Balchi bezeichnete den IS als eine Gruppe „in den Händen von Geheimdiensten, die darauf abzielt, den Islam zu diffamieren“. Erst am Donnerstag hatte die Terrormiliz einen Anschlag in der südafghanischen Stadt Kandahar für sich reklamiert. Die Stadt gilt mit dem Wohnsitz des Taliban-Führers Haibatullah Achundsada als religiöses und politisches Machtzentrum.

„Abscheulicher terroristischer Akt“

Auch die Europäische Union verurteilte den Angriff. Die EU sei schockiert und entsetzt, schrieb EU-Kommissionssprecher Peter Stano auf der Plattform X (früher Twitter). Die EU verurteile jegliche Angriffe auf Zivilisten. „Unsere Gedanken sind bei allen betroffenen russischen Bürgern.“ UN-Generalsekretär António Guterres und der UN-Sicherheitsrat verurteilten den Anschlag ebenfalls.

Großbritanniens Außenminister David Cameron sprach den betroffenen Familien sein Beileid aus. „Nichts kann jemals solch schreckliche Gewalt rechtfertigen“, schrieb Cameron auf X.

„Der grausame Terroranschlag in Moskau muss auf das Schärfste verurteilt werden“, erklärte der italienische Staatspräsident Sergio Mattarella in einer Presseaussendung.

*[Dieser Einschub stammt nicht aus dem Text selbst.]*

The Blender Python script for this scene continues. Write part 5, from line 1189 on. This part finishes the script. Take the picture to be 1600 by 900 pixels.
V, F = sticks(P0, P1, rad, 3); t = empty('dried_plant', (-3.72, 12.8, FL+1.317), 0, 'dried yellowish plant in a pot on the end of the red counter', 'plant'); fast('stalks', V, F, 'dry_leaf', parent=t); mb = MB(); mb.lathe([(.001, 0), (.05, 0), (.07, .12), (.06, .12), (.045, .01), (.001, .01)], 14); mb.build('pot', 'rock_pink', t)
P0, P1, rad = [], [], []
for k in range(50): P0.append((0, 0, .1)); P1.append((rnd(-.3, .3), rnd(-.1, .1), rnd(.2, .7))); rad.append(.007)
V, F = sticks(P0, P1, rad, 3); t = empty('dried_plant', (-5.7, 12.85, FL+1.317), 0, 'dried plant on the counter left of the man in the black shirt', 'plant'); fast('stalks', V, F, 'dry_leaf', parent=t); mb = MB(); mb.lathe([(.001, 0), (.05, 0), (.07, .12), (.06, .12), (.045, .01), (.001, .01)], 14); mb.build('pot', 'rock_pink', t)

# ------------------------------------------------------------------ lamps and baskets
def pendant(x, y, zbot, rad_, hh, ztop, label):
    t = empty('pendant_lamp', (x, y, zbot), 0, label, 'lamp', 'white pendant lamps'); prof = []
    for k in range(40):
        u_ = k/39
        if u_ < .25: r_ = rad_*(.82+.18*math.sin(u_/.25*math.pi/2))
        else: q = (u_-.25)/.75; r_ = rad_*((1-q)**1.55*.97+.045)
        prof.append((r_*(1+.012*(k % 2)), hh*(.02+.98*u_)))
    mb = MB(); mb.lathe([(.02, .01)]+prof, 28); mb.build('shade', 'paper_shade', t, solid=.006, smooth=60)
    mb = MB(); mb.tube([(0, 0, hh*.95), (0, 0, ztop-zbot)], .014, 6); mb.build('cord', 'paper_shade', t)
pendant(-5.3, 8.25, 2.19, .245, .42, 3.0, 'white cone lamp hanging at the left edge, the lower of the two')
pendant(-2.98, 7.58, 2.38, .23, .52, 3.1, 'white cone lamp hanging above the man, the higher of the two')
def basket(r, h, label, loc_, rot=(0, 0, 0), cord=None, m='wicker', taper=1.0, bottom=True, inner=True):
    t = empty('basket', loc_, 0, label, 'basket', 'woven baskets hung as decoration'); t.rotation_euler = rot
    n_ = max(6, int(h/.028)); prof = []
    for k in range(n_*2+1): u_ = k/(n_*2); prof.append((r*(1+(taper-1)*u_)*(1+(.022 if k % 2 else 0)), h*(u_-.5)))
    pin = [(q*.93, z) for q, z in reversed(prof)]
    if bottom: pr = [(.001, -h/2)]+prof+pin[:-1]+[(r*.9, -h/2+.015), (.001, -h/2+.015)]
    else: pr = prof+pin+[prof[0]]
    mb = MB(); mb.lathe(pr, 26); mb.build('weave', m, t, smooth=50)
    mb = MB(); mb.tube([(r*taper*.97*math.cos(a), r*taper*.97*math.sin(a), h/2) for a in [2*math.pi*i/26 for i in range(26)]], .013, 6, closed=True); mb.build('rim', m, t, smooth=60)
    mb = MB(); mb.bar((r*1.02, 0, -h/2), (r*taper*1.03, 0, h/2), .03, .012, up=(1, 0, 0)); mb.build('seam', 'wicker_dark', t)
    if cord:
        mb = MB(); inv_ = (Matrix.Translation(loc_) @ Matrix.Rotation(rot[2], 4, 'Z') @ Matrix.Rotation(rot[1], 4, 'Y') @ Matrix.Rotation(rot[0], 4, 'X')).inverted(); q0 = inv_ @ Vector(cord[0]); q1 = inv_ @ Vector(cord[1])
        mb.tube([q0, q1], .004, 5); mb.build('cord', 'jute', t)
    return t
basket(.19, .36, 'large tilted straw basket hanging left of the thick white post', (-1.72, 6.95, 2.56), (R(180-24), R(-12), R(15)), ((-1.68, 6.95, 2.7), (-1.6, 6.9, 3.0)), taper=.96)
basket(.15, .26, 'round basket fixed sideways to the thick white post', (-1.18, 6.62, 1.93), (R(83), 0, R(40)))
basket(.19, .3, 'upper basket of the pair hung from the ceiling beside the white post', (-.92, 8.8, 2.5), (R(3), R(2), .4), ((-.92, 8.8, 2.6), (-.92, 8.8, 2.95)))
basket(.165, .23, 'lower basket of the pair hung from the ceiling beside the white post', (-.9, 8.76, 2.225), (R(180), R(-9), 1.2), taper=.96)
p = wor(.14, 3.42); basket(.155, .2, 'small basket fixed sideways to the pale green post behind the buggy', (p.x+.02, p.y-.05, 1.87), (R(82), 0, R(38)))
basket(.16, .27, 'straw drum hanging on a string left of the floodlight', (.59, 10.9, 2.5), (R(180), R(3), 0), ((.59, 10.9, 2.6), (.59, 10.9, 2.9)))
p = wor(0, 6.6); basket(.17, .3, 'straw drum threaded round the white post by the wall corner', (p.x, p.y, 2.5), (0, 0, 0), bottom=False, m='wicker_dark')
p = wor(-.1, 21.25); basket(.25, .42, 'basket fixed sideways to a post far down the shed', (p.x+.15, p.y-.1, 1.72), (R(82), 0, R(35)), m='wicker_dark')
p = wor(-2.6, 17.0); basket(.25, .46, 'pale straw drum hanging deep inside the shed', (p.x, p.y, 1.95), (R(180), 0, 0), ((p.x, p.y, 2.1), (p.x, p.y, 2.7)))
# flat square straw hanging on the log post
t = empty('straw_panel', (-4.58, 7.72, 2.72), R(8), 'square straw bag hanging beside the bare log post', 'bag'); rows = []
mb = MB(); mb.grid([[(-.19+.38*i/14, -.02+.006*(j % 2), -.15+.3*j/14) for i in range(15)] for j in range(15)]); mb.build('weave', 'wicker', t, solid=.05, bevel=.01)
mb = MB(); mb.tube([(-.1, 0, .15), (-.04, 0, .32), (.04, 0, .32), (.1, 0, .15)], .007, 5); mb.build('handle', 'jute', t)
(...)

Auch Ministerpräsidentin Giorgia Melon schrieb vom „Horror des Massakers von unschuldigen Zivilisten“ als einem „abscheulichen terroristischen Akt. Wie sie sprach auch Außenminister Antonio Tajani den Familien der Opfer sein Mitgefühl aus.

2002 hatten tschetschenische Bewaffnete 850 Menschen in einem Musical-Theater in ihre Gewalt gebracht. Am vierten Tag des Dramas betäubte der Inlandsgeheimdienst die Geiselnehmer und die Geiseln mit einem Gas. Die Terroristen wurden erschossen. 135 Geiseln kamen ums Leben, die meisten von ihnen durch unzureichende medizinische Versorgung.